There’s no question growth has slowed and gotten harder for the average B2B SaaS company. Take a look at the latest data from Sapphire Ventures here of 133 leading enterprise software companies:
Rough. Growth for these leaders — all at scale, granted — has on average fallen to 13%, the lowest rate on record.
But here’s the thing, especially for newer startups:
The reality is for most startups, budget comes from disruption. Specifically, stealing it from an older incumbent.
That’s not easy, and it requires a very specific playbook.

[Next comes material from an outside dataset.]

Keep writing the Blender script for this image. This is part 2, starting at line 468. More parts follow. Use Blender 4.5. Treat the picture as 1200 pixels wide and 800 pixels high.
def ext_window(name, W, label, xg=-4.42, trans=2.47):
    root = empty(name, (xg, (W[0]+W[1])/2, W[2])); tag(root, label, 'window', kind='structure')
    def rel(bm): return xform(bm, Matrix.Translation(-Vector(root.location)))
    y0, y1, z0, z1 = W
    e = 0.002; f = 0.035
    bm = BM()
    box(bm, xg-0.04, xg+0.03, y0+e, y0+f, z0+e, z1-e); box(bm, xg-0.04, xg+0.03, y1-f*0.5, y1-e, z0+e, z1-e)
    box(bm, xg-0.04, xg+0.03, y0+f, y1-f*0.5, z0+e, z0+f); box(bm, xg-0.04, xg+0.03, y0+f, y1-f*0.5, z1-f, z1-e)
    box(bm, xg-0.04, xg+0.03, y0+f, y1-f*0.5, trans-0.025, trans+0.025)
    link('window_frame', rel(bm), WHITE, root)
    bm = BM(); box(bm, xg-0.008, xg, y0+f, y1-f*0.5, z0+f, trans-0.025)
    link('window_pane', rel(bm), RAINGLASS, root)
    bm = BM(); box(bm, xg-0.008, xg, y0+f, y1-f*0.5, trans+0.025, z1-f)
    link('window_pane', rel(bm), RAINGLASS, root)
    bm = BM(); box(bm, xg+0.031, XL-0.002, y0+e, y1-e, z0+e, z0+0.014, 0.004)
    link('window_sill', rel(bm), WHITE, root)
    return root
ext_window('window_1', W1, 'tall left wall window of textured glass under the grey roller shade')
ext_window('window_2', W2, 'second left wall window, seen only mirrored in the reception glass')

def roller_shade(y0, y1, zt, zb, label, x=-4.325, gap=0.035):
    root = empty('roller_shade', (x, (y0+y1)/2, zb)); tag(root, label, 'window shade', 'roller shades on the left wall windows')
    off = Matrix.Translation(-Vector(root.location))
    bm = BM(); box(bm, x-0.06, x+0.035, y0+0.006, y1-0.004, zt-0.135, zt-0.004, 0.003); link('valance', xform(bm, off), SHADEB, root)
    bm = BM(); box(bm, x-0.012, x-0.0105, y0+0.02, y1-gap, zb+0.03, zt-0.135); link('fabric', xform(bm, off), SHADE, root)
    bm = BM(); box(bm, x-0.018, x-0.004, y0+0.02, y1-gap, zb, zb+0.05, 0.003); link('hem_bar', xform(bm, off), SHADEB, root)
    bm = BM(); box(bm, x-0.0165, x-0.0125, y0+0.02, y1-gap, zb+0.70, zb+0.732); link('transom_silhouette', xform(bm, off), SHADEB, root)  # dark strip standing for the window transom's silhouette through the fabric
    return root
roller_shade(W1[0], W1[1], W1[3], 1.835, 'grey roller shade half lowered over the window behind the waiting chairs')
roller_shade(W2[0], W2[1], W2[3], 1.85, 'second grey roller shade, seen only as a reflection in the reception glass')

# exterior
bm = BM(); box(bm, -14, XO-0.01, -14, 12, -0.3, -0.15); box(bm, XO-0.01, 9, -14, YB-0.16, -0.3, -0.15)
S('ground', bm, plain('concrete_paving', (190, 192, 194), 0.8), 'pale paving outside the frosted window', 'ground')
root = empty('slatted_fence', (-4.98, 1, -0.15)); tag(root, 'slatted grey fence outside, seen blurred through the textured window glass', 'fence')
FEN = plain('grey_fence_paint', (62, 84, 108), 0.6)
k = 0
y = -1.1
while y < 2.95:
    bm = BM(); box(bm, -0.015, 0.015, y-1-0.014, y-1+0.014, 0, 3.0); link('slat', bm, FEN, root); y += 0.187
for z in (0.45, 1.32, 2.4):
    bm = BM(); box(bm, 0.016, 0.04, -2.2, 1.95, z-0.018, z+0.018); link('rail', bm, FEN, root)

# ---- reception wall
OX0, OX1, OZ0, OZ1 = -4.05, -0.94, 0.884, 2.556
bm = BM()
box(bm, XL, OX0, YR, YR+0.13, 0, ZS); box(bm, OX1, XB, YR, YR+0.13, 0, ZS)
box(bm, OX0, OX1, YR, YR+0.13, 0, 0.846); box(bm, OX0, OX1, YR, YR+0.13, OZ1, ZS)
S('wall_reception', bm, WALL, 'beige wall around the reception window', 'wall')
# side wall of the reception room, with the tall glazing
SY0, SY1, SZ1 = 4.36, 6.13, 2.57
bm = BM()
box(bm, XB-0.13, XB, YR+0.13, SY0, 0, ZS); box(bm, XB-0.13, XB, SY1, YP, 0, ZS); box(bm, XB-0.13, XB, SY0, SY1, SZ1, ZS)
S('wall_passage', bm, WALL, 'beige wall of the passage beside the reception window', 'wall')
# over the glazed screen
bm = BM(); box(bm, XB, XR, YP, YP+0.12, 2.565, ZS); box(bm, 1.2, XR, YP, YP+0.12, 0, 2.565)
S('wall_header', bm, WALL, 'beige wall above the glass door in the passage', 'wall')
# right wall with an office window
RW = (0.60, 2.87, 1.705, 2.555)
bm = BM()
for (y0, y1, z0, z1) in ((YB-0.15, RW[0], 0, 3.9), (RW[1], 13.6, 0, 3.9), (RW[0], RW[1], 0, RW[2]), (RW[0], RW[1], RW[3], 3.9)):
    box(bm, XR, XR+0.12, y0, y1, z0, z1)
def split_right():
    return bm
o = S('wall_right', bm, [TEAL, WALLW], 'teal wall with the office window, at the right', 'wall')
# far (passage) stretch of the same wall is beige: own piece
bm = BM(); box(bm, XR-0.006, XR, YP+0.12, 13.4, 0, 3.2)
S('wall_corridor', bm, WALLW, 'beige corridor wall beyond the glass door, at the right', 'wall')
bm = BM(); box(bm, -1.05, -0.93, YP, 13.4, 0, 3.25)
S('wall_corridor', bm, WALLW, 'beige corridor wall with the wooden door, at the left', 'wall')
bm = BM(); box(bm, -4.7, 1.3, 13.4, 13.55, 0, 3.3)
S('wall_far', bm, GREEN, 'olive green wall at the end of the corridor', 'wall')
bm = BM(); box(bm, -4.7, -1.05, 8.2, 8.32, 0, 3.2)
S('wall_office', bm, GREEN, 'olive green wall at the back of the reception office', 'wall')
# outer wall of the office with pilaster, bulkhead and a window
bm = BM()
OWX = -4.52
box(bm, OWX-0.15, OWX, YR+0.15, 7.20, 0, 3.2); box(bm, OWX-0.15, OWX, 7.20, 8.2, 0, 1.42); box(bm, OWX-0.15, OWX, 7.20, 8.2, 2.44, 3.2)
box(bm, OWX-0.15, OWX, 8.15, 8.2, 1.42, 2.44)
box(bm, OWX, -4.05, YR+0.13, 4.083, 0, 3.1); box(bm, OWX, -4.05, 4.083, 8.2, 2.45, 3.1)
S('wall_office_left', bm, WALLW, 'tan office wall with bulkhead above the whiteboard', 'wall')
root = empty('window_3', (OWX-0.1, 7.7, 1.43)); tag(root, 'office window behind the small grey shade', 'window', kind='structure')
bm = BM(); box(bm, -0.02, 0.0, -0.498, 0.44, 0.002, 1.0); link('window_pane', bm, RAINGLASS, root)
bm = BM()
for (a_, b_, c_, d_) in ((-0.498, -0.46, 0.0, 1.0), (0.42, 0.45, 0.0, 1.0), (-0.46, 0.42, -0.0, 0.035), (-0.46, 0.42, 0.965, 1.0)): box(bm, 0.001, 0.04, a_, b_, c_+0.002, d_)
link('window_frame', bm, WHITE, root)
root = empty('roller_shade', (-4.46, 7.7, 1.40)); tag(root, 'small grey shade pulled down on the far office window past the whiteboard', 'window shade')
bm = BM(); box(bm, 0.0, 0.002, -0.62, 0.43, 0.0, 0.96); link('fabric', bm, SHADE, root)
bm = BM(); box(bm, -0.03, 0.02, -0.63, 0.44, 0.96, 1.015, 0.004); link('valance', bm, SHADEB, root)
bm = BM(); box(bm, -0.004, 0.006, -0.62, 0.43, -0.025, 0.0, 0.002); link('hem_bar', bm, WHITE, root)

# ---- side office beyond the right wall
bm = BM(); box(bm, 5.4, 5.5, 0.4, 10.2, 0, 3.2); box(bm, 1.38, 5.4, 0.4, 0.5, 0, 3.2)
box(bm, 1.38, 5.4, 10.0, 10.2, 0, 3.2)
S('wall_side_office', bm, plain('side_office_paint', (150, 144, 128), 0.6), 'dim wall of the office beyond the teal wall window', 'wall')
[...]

This got inverted in 2020-2021. There was such a rush to deploy software, and budgets grew so quickly … you didn’t have to disrupt anymore. You just had to seemingly add productivity, fuel sales, etc.
Now, we’re back to a world where 90% of us have to earn that budget, not just from an ROI calculator — but from stealing it.
Stealing it from another vendor. Right now, AI is stealing it from other apps. Apps aren’t being renewed to free up budget for AI projects.
But more common is just stealing it from a big incumbent. HubSpot stole $700,000,000+ of CRM revenue from Salesforce. Salesforce stole from Seibel. Etc. etc.
That budget to steal is always there. There’s $250+ Billion spent on SaaS apps a year.
Most apps though work just fine. And even if they don’t, it’s a huge bar to rip-and-replace. Especially in the enterprise. The soft costs are often far higher than the direct costs. So it’s a high bar.
That’s how it should be. Startups are supposed to be truly disruptive. For real.
If growth has slowed for you, maybe ask a simple question: what big budget item, what big budget vendor, are we truly disrupting? If you’re not sure — maybe that’s why growth has slowed.
Because again, that budget is always there. Make sure you are having that discussion if growth has slowed, especially. You should know where you are stealing budget from. Not just hoping it comes out of … somewhere.